Pick a shelf, a drawer, a cupboard, or a desk top. Sort through it, throw out what you do not need, group things in a logical manner. Step back, survey the fruits of your labour and take a deep breath. Now there is one less obstacle in your everyday life. Pick another one tomorrow.
I don’t mind cooking or doing dishes, yet I dislike cleaning. Growing up, my cousins and I used to clean my Grandma’s three-room apartment every three days: dusting, vacuuming, washing floors. This was the most boring, repetitive and thankless activity, when all I wanted to do was to sit in the fresh air on the balcony and lose myself in a good book. Thus cleaning is one of the things I am known to procrastinate.
Cleaning is easy when all you have is a sofa, a coffee table, a lamp, and a strategically placed tall floor vase to accentuate the tumble weeds flowing across the otherwise empty room, in a modern décor setting. When you have children, plants, pets, books, toys, and all the resulting mess covering horizontal surfaces in an abstract painting style, you can rarely find the floor, let alone clean it. Thus the first step to cleaning is tidying up. This I do not mind doing, yet once things are out of sight they are out of mind, and it’s our drawers and cupboards that harbour most surprising collections of items.
Don’t you hate it when it takes you an inordinate amount of time to find what you are looking for, and then you have to dislodge half the cupboard to actually extract the object?
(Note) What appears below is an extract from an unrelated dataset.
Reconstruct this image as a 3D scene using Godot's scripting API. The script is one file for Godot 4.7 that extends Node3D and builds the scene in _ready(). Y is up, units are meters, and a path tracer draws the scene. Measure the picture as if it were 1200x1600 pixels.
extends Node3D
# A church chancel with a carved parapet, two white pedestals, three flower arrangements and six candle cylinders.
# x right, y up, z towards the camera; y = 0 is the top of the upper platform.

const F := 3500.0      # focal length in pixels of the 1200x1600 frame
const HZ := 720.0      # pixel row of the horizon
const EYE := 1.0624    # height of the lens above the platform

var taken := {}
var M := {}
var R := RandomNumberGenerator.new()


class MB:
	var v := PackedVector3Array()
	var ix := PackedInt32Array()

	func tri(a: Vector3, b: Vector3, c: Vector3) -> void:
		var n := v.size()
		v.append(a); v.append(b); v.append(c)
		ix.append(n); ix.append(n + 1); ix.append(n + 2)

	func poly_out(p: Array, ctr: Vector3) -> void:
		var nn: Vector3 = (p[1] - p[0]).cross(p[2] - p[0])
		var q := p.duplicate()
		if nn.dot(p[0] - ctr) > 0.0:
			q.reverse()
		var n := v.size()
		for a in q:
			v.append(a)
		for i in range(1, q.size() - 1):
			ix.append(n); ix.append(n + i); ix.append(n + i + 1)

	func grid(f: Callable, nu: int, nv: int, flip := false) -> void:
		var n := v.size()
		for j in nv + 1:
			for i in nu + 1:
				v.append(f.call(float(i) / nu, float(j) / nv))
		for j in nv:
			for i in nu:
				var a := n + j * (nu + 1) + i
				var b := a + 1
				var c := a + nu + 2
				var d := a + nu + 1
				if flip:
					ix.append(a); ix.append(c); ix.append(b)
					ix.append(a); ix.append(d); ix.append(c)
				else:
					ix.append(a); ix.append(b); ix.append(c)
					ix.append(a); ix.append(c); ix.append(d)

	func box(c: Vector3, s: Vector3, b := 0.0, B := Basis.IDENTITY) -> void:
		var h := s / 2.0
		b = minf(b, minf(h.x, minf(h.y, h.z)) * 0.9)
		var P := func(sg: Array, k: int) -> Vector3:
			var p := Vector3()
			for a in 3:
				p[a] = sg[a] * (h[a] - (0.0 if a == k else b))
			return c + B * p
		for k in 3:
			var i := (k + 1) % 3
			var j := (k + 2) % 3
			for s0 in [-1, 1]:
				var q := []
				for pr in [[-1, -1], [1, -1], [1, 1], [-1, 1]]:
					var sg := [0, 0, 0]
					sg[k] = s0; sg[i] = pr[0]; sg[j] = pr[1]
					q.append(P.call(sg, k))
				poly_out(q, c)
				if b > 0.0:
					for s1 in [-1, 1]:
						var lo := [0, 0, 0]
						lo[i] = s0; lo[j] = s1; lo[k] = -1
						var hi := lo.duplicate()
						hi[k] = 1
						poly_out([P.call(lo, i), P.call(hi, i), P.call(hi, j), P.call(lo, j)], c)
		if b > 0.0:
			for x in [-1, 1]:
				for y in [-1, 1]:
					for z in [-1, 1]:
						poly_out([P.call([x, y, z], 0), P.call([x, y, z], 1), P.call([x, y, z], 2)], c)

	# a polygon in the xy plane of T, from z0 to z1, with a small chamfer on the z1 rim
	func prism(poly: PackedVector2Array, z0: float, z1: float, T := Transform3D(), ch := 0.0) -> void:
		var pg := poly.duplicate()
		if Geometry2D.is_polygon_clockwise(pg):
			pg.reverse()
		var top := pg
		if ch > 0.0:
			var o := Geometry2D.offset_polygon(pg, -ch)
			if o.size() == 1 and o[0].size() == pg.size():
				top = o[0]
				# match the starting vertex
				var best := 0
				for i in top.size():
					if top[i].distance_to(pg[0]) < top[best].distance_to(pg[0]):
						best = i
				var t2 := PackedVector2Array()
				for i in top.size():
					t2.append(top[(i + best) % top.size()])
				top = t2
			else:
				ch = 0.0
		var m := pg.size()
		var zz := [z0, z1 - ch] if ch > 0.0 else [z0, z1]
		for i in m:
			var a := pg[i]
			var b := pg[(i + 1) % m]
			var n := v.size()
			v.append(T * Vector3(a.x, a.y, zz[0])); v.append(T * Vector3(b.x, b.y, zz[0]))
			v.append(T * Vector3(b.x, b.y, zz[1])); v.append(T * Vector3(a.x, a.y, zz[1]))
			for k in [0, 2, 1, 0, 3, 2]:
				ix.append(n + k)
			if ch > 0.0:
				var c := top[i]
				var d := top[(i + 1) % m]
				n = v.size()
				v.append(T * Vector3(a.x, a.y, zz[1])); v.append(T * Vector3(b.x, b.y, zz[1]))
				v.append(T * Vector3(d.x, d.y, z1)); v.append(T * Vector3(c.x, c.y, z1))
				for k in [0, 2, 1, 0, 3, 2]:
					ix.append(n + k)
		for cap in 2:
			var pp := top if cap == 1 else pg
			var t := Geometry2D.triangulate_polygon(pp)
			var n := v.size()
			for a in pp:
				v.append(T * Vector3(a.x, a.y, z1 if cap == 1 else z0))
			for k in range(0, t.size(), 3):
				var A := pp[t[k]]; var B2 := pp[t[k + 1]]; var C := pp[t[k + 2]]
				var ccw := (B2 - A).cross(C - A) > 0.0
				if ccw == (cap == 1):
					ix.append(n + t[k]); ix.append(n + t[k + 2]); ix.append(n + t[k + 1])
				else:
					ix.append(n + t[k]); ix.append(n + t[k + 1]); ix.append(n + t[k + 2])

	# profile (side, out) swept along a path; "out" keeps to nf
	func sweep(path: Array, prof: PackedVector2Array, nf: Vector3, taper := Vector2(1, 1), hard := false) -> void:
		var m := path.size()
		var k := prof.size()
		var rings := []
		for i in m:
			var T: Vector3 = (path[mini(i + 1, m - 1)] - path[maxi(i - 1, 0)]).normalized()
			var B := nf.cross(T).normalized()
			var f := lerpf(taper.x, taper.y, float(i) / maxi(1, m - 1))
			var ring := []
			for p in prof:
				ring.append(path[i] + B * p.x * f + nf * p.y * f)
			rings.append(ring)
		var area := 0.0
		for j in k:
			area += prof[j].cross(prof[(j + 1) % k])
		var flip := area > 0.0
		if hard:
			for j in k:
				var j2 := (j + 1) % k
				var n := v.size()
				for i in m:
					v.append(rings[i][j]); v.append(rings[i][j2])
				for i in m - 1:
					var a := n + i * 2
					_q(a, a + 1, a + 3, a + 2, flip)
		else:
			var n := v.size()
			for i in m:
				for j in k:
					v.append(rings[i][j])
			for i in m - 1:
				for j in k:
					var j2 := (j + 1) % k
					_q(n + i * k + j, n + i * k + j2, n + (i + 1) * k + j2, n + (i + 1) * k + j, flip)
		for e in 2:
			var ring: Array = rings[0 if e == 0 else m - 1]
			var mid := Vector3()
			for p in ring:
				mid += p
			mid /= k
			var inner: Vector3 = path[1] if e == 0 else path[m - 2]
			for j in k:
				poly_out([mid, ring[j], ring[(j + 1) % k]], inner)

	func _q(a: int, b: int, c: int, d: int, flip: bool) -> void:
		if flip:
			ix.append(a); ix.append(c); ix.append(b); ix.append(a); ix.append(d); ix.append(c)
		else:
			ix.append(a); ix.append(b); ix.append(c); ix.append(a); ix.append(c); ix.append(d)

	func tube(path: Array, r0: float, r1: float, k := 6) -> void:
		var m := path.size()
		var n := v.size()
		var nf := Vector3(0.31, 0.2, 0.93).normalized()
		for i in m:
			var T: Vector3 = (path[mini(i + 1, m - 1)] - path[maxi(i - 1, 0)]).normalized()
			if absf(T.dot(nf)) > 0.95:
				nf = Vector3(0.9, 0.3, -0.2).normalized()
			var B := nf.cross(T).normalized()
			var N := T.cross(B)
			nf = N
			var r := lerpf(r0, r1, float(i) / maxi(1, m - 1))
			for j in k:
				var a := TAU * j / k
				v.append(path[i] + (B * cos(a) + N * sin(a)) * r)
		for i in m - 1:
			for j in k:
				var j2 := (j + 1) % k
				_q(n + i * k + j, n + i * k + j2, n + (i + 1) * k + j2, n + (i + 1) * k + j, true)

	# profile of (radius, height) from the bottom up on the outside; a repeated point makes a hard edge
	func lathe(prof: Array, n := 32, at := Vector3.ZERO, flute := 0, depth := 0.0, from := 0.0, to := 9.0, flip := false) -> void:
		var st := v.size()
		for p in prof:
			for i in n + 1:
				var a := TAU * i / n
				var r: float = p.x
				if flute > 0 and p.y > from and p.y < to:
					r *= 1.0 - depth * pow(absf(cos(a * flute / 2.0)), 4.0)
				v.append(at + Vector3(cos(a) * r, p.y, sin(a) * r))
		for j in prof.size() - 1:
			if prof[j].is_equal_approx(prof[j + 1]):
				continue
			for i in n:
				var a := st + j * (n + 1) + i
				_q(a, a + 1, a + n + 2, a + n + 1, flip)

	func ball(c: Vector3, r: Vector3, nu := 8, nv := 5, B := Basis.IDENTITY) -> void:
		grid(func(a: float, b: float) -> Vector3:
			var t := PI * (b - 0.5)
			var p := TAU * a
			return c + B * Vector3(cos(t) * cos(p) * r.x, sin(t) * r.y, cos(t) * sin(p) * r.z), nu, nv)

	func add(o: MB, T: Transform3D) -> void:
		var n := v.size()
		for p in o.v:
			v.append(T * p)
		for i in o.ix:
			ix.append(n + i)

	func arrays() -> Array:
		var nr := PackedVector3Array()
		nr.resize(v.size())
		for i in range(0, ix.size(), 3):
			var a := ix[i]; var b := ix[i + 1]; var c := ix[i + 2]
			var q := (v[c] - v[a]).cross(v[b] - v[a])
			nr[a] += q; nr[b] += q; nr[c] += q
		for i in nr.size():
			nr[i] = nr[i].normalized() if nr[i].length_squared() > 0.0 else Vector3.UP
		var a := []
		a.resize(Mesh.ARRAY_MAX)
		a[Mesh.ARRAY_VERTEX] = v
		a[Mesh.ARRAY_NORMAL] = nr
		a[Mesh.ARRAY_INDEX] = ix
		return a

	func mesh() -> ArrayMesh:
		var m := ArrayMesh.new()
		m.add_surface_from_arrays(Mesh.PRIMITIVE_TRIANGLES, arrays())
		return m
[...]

Then you are staring at all the wonderfully useful but completely disorganized things that blocked your way, and thinking: why on Earth are they not somewhere more logical? Well, I got tired shuffling around baby cups (my son has not used them for at least two years) to reach saucers in my kitchen cupboard (which we use a few times a week). And I remembered the wise adage of “clear one drawer a day”.
We often make such a mountain out of starting any endeavour, as we expect it to be long and arduous. Fifteen minutes later I was staring at my cleared cupboard (the whole three shelves! – I went all-out), and thinking: is this what I have been putting off for months, while wasting time and energy cursing at things toppling out every time I extracted a saucer? That was silly!
The baby decided the time for playing quietly was over, and so my cleaning deed for the day was done. If I had a chance to harness the high of the achievement, I would have cleared another cupboard. Today I have spent ten minutes reorganizing the neighbouring cupboard, and I now can easily find each item in it: things I need more frequently are closer, everything is grouped by use, and I have extra space. It feels like I can breathe easier in the kitchen, even with the cupboard doors closed. Curious how we create this energy-sucking clutter when it takes so little time to set things straight.
Don’t allow the clutter to accumulate. Spend 10-15 minutes a day to keep your physical and mental space free of obstacles.